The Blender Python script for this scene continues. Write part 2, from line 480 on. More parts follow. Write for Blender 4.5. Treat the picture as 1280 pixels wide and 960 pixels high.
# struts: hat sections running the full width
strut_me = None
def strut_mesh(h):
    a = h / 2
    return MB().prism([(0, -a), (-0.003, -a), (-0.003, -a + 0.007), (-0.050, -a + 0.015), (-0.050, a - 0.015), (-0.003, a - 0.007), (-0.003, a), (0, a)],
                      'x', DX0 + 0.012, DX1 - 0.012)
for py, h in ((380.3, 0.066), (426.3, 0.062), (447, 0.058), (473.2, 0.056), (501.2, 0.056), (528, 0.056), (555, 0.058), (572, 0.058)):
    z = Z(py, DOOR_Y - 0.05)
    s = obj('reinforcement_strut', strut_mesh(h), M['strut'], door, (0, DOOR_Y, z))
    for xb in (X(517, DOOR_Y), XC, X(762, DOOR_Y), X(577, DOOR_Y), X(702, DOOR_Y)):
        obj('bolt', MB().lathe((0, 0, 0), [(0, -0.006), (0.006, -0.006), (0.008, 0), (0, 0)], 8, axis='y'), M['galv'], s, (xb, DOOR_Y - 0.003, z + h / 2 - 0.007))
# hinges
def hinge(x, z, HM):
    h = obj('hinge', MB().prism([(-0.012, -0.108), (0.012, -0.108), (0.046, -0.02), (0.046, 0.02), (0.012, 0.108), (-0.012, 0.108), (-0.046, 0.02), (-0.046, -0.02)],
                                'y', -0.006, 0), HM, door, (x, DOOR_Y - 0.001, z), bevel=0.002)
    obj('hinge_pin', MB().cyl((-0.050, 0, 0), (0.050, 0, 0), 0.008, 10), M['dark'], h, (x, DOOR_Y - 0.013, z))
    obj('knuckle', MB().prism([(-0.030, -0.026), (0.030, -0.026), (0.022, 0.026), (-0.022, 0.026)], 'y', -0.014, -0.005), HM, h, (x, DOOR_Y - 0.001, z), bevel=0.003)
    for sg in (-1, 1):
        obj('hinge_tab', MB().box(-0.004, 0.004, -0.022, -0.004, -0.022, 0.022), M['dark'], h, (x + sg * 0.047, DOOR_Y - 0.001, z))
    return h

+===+

# WHAT THIS TASK INVOLVES:
Type out the whole listing above again, exactly as it stands.

# FINAL RESULT:
The Blender Python script for this scene continues. Write part 2, from line 480 on. More parts follow. Write for Blender 4.5. Treat the picture as 1280 pixels wide and 960 pixels high.
# struts: hat sections running the full width
strut_me = None
def strut_mesh(h):
    a = h / 2
    return MB().prism([(0, -a), (-0.003, -a), (-0.003, -a + 0.007), (-0.050, -a + 0.015), (-0.050, a - 0.015), (-0.003, a - 0.007), (-0.003, a), (0, a)],
                      'x', DX0 + 0.012, DX1 - 0.012)
for py, h in ((380.3, 0.066), (426.3, 0.062), (447, 0.058), (473.2, 0.056), (501.2, 0.056), (528, 0.056), (555, 0.058), (572, 0.058)):
    z = Z(py, DOOR_Y - 0.05)
    s = obj('reinforcement_strut', strut_mesh(h), M['strut'], door, (0, DOOR_Y, z))
    for xb in (X(517, DOOR_Y), XC, X(762, DOOR_Y), X(577, DOOR_Y), X(702, DOOR_Y)):
        obj('bolt', MB().lathe((0, 0, 0), [(0, -0.006), (0.006, -0.006), (0.008, 0), (0, 0)], 8, axis='y'), M['galv'], s, (xb, DOOR_Y - 0.003, z + h / 2 - 0.007))
# hinges
def hinge(x, z, HM):
    h = obj('hinge', MB().prism([(-0.012, -0.108), (0.012, -0.108), (0.046, -0.02), (0.046, 0.02), (0.012, 0.108), (-0.012, 0.108), (-0.046, 0.02), (-0.046, -0.02)],
                                'y', -0.006, 0), HM, door, (x, DOOR_Y - 0.001, z), bevel=0.002)
    obj('hinge_pin', MB().cyl((-0.050, 0, 0), (0.050, 0, 0), 0.008, 10), M['dark'], h, (x, DOOR_Y - 0.013, z))
    obj('knuckle', MB().prism([(-0.030, -0.026), (0.030, -0.026), (0.022, 0.026), (-0.022, 0.026)], 'y', -0.014, -0.005), HM, h, (x, DOOR_Y - 0.001, z), bevel=0.003)
    for sg in (-1, 1):
        obj('hinge_tab', MB().box(-0.004, 0.004, -0.022, -0.004, -0.022, 0.022), M['dark'], h, (x + sg * 0.047, DOOR_Y - 0.001, z))
    return h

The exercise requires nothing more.